Sometimes, even a 99.997% result makes you fail a test, if only from a public relation perspective.
We’ll see if Mr. Cook and Mr. Pumphery hold the same speech should a Bakken crude train blow up and incinerates several dozen people in their hometown.

So what, exactly, does announcing that this poisonous goop is more flammable than what we thought going to do for safety on the rails ? We need more speed restrictions on trains carrying this stuff - like down to 10MPH when going past another train or thru a populated area - and increased restrictions on the number of cars carrying this liquid DEATH allowed in a train UNTIL NEW TANK CARS ARE PUT IN SERVICE. Time to get serious.

Where is the data from the FRA regarding the broken axle they found which would correspond with the fact that the grain train car derailed on the switch in town? How long does it take for the FRA to tell everyone that the broken axle caused the wreck one or two minutes before everything was being stopped? How long will it take for the Association of American Railroads or the BNSF to tell the country how rare it is for axles to break on grain cars, even at that cold spell? Why not tell the world how rare this happened because the maintainer saw the train on inspection and radio the engineer to stop whereby he radioed the oil train to stop?
Why do the reports say that CBR is handled with 99.9977% of all shipment without incident when that was the percentage for 2008 before the following incident in 2013? What is the correct percentage after Lac Megantic, BC, and Alabama? Why does Train Magazine give this fear spreading mayor such a soapbox? The track was fine and the railroad employees did their job in an excellent manner. This should all be fixed up and forgotten if this tiny town mayor does not get it blown out of reason into a sensational issue for the hungry press.
Lac Megantic accident was caused by there being no management Train Master on 300 miles of railroad in Canada who would have done safety checks on the crew securing proper brakes on the cars stopped at Nantes. The TM was based in US and was on vacation, job blanked. The trackman that pushed the off button on the one engine was out of his authority if he could not have started another engine to maintain the same air brakes. He also said that he assumed the hand brakes were applied without check that question. A qualified trainman would have checked that. The engineer in the Hotel called his dispatcher and asked to return to the train but was told to stay at Hotel and get his rest.

McNamara: youse be a loon, methinks. Want the “goop” coming thru your town on trucks, driven by meth-addicted hypes? The Feds have, absolutely, stepped on their d**ks, inspection-wise. What were they thinking?

Let’s forget all about the thousands of oil trains that have moved over the past 6 months entirely without incident. Seriously, this last train was a victim of circumstance based on preliminary results (if a grain train had derailed into a rock train that would have only made the local paper), and the Lac-Magentic thing was due to somebody not doing their job. These trains are going to go on the ground occasionally. There isn’t a tank car you can build that will prevent spills or explosions in every imaginable sequence of events, much less one fitting that criteria that would be crash proof and still have any room left in gross weight for carrying an actual load.

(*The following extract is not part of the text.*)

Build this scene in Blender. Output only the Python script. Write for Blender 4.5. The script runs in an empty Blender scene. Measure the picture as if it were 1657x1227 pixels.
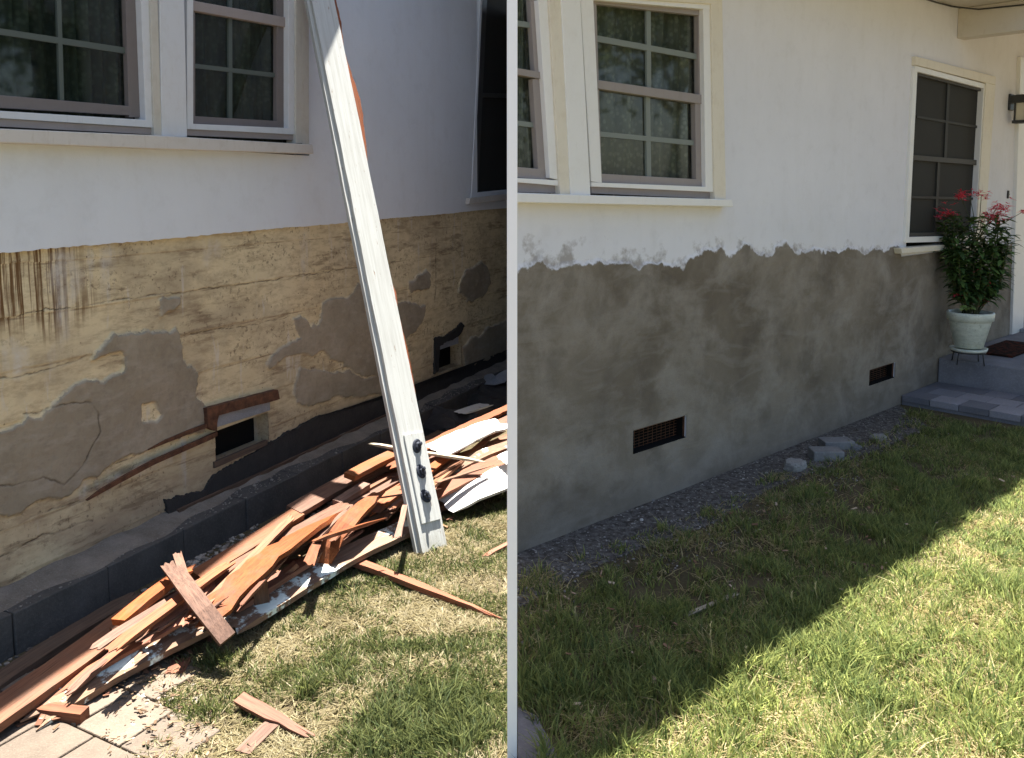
import bpy, bmesh, math, random
import numpy as np
from mathutils import Vector, Matrix
random.seed(7)
R = math.radians
# ------------------------------------------------------------------ camera, sky, sun, exposure
F, CX, CY, CAMH = 1400.0, 828.5, 450.0, 1.6          # photograph pixels (1657 x 1227)
PITCH = math.atan(145.0 / F)
SUN_AZ, SUN_EL = R(-2), R(75)
scene = bpy.context.scene
col = scene.collection
cam_d = bpy.data.cameras.new('camera')
cam = bpy.data.objects.new('camera', cam_d); col.objects.link(cam); scene.camera = cam
cam.location = (0, 0, CAMH); cam.rotation_euler = (math.pi / 2 - PITCH, 0, 0)
cam_d.sensor_width = 36; cam_d.lens = F / 1657 * 36
cam_d.shift_y = -(613.5 - CY) / 1657
cam_d.clip_start = 0.05; cam_d.clip_end = 400
world = bpy.data.worlds.new('World'); scene.world = world; world.use_nodes = True
wn = world.node_tree
sky = wn.nodes.new('ShaderNodeTexSky'); sky.sky_type = 'NISHITA'; sky.sun_disc = False
sky.sun_elevation = SUN_EL; sky.sun_rotation = SUN_AZ; sky.air_density = 1.0; sky.dust_density = 2.0
wn.links.new(sky.outputs[0], wn.nodes['Background'].inputs[0])
wn.nodes['Background'].inputs[1].default_value = 0.05
sun_d = bpy.data.lights.new('sun', 'SUN'); sun_d.energy = 5.0; sun_d.angle = R(0.5); sun_d.color = (1, 0.95, 0.87)
sun = bpy.data.objects.new('sun', sun_d); col.objects.link(sun)
S = Vector((math.sin(SUN_AZ) * math.cos(SUN_EL), math.cos(SUN_AZ) * math.cos(SUN_EL), math.sin(SUN_EL)))
sun.rotation_euler = (-S).to_track_quat('-Z', 'Y').to_euler(); sun.location = (0, 0, 8)
scene.view_settings.view_transform = 'Standard'; scene.view_settings.look = 'None'
scene.view_settings.gamma = 1; scene.view_settings.exposure = 2.38
scene.cycles.max_bounces = 8; scene.cycles.transparent_max_bounces = 8

# ------------------------------------------------------------------ layout helpers
FW = Vector((0, math.cos(PITCH), -math.sin(PITCH))); UP = Vector((0, math.sin(PITCH), math.cos(PITCH)))
EYE = Vector((0, 0, CAMH))
def ray(u, v):
    return Vector((1, 0, 0)) * ((u - CX) / F) + UP * ((CY - v) / F) + FW
def gnd(u, v, z=0.0):
    d = ray(u, v); return EYE + d * ((z - CAMH) / d.z)
class Wall:
    """a vertical plane; s runs along it, z up, off is the distance out of it"""
    def __init__(self, a, b):
        self.o = Vector((a.x, a.y, 0)); d = Vector((b.x - a.x, b.y - a.y, 0)).normalized()
        self.d = d; self.n = Vector((d.y, -d.x, 0))
    def pix(self, u, v, off=0.0):
        d = ray(u, v); t = (off - (EYE - self.o).dot(self.n)) / d.dot(self.n)
        p = EYE + d * t
        return ((p - self.o).dot(self.d), p.z)
    def w(self, s, z, off=0.0):
        return self.o + self.d * s + self.n * off + Vector((0, 0, z))
    def row(self, u, z, off=0.0):
        a, b = -3000.0, 1500.0
        for _ in range(40):
            m = (a + b) / 2
            if self.pix(u, m, off)[1] > z: a = m
            else: b = m
        return (a + b) / 2

def tag(o, label=None, cat=None, group=None, kind=None):
    if label: o['label'] = label
    if cat: o['category'] = cat
    if group: o['group'] = group
    if kind: o['kind'] = kind
    return o
def empty(name, loc=(0, 0, 0), rz=0.0, parent=None):
    o = bpy.data.objects.new(name, None); col.objects.link(o)
    o.location = loc; o.rotation_euler = (0, 0, rz); o.empty_display_size = 0.1
    if parent: o.parent = parent
    return o
def obj(name, bm, mat, parent=None, smooth=False, bevel=0.0):
    me = bpy.data.meshes.new(name)
    bmesh.ops.recalc_face_normals(bm, faces=bm.faces[:])
    if smooth:
        for f in bm.faces: f.smooth = True
    bm.to_mesh(me); bm.free()
    for m in (mat if isinstance(mat, (list, tuple)) else [mat]): me.materials.append(m)
    o = bpy.data.objects.new(name, me); col.objects.link(o)
    if parent: o.parent = parent
    if bevel:
        b = o.modifiers.new('bevel', 'BEVEL'); b.width = bevel; b.segments = 2; b.limit_method = 'ANGLE'
    return o
def add_box(bm, x0, x1, y0, y1, z0, z1, M=None):
    vs = [bm.verts.new(Vector(p)) for p in ((x0,y0,z0),(x1,y0,z0),(x1,y1,z0),(x0,y1,z0),(x0,y0,z1),(x1,y0,z1),(x1,y1,z1),(x0,y1,z1))]
    if M:
        for v in vs: v.co = M @ v.co
    for f in ((0,3,2,1),(4,5,6,7),(0,1,5,4),(1,2,6,5),(2,3,7,6),(3,0,4,7)):
        bm.faces.new([vs[i] for i in f])
    return vs
def add_prism(bm, poly, y_front, y_back):
    """poly in local (s, z); front face at y_front, back at y_back"""
    a = [bm.verts.new((s, y_front, z)) for s, z in poly]; b = [bm.verts.new((s, y_back, z)) for s, z in poly]
    n = len(poly)
    f1 = bm.faces.new(a); f2 = bm.faces.new(b[::-1])
    for i in range(n): bm.faces.new([a[i], b[i], b[(i + 1) % n], a[(i + 1) % n]])
    if n > 4: bmesh.ops.triangulate(bm, faces=[f1, f2])
def add_tube(bm, pts, rad, n=6, cap=True):
    pts = [Vector(p) for p in pts]; rings = []
    for i, p in enumerate(pts):
        t = (pts[min(i + 1, len(pts) - 1)] - pts[max(i - 1, 0)]).normalized()
        a = t.cross(Vector((0, 0, 1)))
        if a.length < 1e-3: a = t.cross(Vector((0, 1, 0)))
        a.normalize(); b = t.cross(a)
        r = rad[i] if isinstance(rad, (list, tuple)) else rad
        rings.append([bm.verts.new(p + (a * math.cos(2 * math.pi * k / n) + b * math.sin(2 * math.pi * k / n)) * r) for k in range(n)])
    for i in range(len(rings) - 1):
        for k in range(n): bm.faces.new([rings[i][k], rings[i][(k + 1) % n], rings[i + 1][(k + 1) % n], rings[i + 1][k]])
    if cap: bm.faces.new(rings[0][::-1]); bm.faces.new(rings[-1])
def add_lathe(bm, prof, n=40, M=None):
    rings = []
    for r, z in prof:
        ring = []
        for k in range(n):
            p = Vector((r * math.cos(2 * math.pi * k / n), r * math.sin(2 * math.pi * k / n), z))
            ring.append(bm.verts.new(M @ p if M else p))
        rings.append(ring)
    for i in range(len(rings) - 1):
        for k in range(n): bm.faces.new([rings[i][k], rings[i][(k + 1) % n], rings[i + 1][(k + 1) % n], rings[i + 1][k]])
    bm.faces.new(rings[0][::-1]); bm.faces.new(rings[-1])
def jag(poly, amp, it=4, closed=True, seed=1):
    """roughen a polygon outline by midpoint displacement"""
    rng = random.Random(seed); pts = [Vector((p[0], p[1])) for p in poly]
    for _ in range(it):
        out = []; n = len(pts)
        for i in range(n if closed else n - 1):
            a, b = pts[i], pts[(i + 1) % n]; d = b - a; out.append(a)
            if d.length > 0.003:
                m = (a + b) / 2 + Vector((-d.y, d.x)).normalized() * rng.uniform(-1, 1) * min(amp, d.length * 0.26)
                out.append(m)
        if not closed: out.append(pts[-1])
        pts = out
    return [(p.x, p.y) for p in pts]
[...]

Growing pains of our rapidly expanding energy sector. Incompetent leadership not allowing other avenues for petrol transport contributes to the strain placed on rail. That’s right; BUILD the da## pipeline and elect leaders!

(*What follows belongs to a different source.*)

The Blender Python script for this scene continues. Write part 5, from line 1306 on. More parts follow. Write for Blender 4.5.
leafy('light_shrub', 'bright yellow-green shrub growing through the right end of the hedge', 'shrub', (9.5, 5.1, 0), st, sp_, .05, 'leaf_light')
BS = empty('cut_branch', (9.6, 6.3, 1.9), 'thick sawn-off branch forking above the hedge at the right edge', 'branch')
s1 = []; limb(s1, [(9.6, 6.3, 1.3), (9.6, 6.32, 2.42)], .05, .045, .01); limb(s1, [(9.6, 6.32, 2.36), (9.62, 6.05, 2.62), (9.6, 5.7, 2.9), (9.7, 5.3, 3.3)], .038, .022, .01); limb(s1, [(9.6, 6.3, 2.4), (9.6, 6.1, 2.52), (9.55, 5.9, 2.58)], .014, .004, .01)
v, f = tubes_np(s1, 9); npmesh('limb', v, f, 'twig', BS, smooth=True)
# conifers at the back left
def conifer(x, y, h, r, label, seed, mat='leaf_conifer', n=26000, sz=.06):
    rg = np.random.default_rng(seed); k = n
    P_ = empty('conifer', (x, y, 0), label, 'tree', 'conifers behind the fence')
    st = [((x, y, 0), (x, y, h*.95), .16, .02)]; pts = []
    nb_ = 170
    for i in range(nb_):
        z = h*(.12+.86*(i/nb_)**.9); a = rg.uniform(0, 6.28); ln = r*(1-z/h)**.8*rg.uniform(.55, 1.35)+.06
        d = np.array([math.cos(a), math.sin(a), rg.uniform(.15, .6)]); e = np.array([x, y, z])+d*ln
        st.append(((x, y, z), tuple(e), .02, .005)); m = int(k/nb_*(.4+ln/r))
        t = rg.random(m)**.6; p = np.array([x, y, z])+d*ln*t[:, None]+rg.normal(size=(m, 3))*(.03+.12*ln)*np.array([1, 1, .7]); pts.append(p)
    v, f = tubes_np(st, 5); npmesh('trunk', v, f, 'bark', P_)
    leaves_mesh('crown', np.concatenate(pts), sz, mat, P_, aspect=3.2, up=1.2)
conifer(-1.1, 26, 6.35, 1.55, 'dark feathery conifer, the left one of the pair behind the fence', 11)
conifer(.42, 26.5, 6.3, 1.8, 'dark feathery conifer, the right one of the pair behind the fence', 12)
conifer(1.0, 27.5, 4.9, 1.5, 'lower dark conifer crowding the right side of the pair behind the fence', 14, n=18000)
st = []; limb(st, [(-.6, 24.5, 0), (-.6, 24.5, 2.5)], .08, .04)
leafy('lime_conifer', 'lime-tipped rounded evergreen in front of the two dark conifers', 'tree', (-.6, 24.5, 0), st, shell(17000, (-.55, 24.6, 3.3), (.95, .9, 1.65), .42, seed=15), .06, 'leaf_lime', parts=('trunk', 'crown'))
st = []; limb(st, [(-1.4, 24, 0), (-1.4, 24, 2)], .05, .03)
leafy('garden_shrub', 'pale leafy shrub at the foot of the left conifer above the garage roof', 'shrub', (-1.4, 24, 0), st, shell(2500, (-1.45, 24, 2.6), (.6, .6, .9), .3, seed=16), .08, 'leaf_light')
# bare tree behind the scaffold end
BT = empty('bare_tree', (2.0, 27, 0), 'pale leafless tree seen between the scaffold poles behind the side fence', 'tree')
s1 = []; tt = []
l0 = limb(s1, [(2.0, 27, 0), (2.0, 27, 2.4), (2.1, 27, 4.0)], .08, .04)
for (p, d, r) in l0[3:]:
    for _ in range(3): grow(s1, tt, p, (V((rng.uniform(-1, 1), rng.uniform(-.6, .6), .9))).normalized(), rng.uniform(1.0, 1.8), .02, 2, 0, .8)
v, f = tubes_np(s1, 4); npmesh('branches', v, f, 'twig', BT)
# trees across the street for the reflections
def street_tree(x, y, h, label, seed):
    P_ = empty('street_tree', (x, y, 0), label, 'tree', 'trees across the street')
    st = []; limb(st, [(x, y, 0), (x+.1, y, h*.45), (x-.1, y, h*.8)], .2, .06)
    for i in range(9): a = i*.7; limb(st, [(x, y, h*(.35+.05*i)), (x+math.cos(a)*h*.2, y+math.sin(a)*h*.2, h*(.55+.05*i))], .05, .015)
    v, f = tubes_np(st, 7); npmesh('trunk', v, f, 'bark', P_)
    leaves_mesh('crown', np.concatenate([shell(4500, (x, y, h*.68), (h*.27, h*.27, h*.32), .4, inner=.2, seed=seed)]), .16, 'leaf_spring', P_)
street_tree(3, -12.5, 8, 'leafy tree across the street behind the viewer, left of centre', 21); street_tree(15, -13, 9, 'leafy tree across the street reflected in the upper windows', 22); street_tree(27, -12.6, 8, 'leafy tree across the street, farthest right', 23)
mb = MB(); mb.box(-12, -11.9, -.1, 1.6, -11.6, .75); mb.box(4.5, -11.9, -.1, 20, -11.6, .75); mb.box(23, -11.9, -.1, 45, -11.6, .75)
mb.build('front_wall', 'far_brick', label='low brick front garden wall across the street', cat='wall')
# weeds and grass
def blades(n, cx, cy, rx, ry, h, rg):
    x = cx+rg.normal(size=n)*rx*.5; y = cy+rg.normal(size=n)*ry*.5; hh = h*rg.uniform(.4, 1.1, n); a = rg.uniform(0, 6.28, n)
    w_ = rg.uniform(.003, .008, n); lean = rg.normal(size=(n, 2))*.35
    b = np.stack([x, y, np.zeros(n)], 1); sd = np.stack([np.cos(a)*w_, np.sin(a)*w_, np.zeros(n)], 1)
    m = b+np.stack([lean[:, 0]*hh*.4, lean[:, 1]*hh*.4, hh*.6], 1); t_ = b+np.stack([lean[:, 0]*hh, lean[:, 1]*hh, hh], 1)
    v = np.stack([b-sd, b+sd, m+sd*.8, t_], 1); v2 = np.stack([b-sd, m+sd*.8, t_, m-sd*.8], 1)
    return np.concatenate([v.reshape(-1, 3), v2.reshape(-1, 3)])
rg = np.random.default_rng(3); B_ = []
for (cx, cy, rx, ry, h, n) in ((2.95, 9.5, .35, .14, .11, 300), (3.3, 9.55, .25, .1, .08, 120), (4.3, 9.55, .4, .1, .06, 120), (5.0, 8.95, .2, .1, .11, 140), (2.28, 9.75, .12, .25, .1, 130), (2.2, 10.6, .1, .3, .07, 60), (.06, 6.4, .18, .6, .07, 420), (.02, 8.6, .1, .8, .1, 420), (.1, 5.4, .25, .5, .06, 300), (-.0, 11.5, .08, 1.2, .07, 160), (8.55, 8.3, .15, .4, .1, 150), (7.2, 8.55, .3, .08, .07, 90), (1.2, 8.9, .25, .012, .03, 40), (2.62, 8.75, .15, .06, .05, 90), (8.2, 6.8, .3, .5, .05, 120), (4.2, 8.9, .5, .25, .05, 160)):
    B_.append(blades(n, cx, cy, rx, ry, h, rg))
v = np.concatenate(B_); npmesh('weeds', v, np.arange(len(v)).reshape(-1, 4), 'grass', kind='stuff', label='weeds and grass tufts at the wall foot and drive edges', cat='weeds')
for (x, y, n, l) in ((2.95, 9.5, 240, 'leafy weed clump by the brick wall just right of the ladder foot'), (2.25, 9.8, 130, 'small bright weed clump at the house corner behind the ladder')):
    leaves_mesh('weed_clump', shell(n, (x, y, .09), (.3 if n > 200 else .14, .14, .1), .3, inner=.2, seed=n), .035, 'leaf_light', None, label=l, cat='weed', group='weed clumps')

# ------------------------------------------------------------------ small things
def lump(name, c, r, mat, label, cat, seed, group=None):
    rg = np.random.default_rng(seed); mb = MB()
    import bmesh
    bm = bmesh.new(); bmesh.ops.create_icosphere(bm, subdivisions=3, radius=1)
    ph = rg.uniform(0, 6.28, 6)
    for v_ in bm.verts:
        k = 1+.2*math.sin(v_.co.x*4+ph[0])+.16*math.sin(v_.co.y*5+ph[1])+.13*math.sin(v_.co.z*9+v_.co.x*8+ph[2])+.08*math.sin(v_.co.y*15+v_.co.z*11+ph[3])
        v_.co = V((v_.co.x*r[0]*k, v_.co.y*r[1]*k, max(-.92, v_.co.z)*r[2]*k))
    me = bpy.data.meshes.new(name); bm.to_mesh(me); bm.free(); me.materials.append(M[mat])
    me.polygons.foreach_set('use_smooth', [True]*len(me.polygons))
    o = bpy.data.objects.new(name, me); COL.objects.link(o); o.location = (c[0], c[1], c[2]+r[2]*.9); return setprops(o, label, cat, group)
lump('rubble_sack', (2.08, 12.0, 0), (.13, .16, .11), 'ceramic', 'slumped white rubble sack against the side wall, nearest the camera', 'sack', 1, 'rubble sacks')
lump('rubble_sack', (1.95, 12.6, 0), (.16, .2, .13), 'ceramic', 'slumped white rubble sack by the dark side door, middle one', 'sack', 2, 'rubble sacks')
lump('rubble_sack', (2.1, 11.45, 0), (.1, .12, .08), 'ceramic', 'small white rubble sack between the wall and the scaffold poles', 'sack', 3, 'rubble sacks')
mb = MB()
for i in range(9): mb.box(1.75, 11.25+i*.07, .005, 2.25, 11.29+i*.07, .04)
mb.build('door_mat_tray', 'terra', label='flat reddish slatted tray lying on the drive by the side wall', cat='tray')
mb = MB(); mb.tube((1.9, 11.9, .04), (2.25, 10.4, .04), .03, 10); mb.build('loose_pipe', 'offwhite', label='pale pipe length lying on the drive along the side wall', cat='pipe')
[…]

@JEFFERY GUSE - I can’t speak for Mr Hays, but I’m sure he didn’t mean to defame such a respected and professional group of people, many of whom wouldn’t dream of using drugs on duty without good cause.

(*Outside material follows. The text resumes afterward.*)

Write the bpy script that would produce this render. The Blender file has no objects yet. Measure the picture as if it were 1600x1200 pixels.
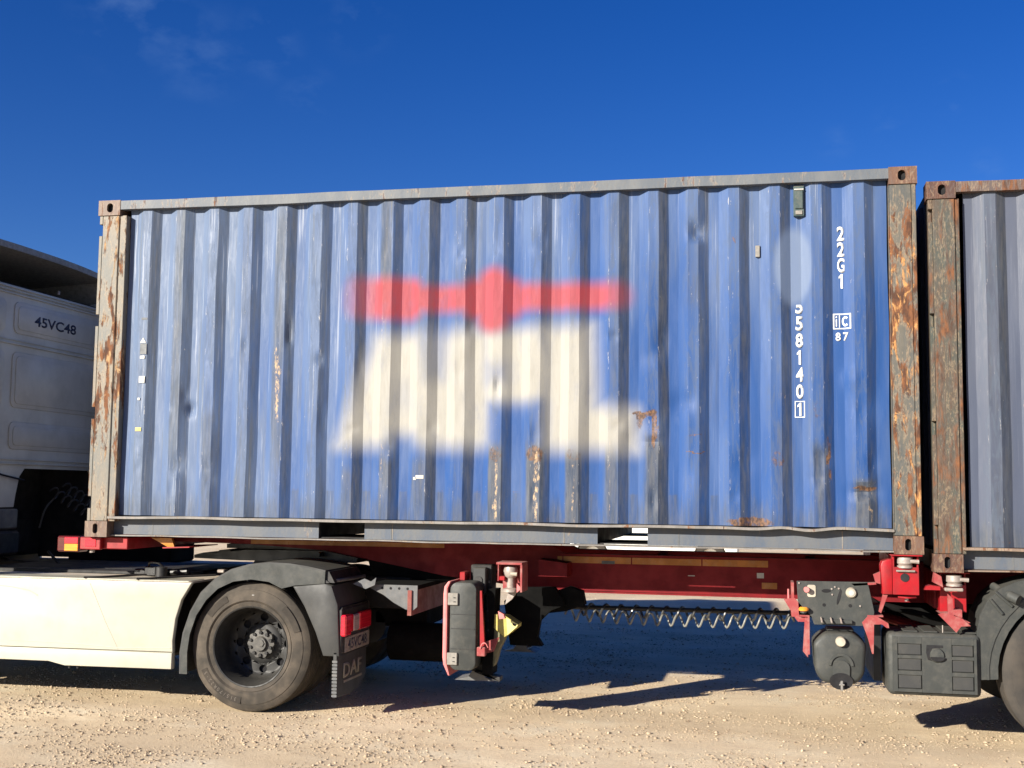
import bpy, bmesh, math, random
import numpy as np
from mathutils import Vector, Matrix, noise as mn

random.seed(7)
np.random.seed(7)
sc = bpy.context.scene
COL = sc.collection
PI = math.pi

# ------------------------------------------------------------------ camera
cam_d = bpy.data.cameras.new('camera')
cam = bpy.data.objects.new('camera', cam_d)
COL.objects.link(cam)
sc.camera = cam
yaw, pitch, roll = -0.2096, 0.0895, 0.0119
F_ = Vector((math.sin(yaw)*math.cos(pitch), math.cos(yaw)*math.cos(pitch), math.sin(pitch)))
R0 = Vector((math.cos(yaw), -math.sin(yaw), 0))
U0 = R0.cross(F_)
R_ = R0*math.cos(roll) + U0*math.sin(roll)
U_ = -R0*math.sin(roll) + U0*math.cos(roll)
cm = Matrix((R_, U_, -F_)).transposed().to_4x4()
cm.translation = Vector((5.0449, -8.2164, 1.6346))
cam.matrix_world = cm
cam_d.sensor_width = 36
cam_d.lens = 1857.44/1600*36
cam_d.clip_start = 0.1
cam_d.clip_end = 3000

# ------------------------------------------------------------------ sun, sky, exposure
SUN_AZ, SUN_EL = math.radians(38), math.radians(19.4)
sv = Vector((-math.sin(SUN_AZ)*math.cos(SUN_EL), -math.cos(SUN_AZ)*math.cos(SUN_EL), math.sin(SUN_EL)))
sun_d = bpy.data.lights.new('sun', 'SUN')
sun_d.energy = 5.0
sun_d.angle = math.radians(0.5)
sun_d.color = (1.0, 0.93, 0.81)
sun = bpy.data.objects.new('sun', sun_d)
COL.objects.link(sun)
sun.rotation_euler = sv.to_track_quat('Z', 'Y').to_euler()
sun.location = (-20, -20, 20)

world = bpy.data.worlds.new('World')
sc.world = world
world.use_nodes = True
wt = world.node_tree
wt.nodes.clear()
wo = wt.nodes.new('ShaderNodeOutputWorld')
bg = wt.nodes.new('ShaderNodeBackground')
bg.inputs['Strength'].default_value = 0.05
sky = wt.nodes.new('ShaderNodeTexSky')
sky.sky_type = 'NISHITA'
sky.sun_disc = False
sky.sun_elevation = SUN_EL
sky.sun_rotation = PI + SUN_AZ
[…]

One problem with the Trains.com forums, I’m sure you’ll understand, is that the only exposure most of us have to truck drivers consists of one loudmouth poster who constantly posts bizarre political attacks that, quite honestly, are usually so illogical and incoherent that they at least sound like they’re influenced by some unholy cocktail of mind influencing chemicals.

Besides crude oil, there is a lot of really bad stuff riding around in tank cars and tank trucks. Safety improvements are much needed but unfortunately there will always be wrecks on roads and rails, and pipeline accidents as well. The most unpredictable element is the human one. As a driver, I wish I could say that I was always perfect, but I can’t and don’t know anyone else who truthfully can either.

I wonder if the people that worry about trains coming through their towns with hazardous material worry equally about trucks - ex. those carrying gasoline to every gas station in America - and the idiots that drive around them while texting and yakking on their phones? I suspect that there’s at least equal opportunity for an accident/tragedy with this scenario as their is with a train derailment.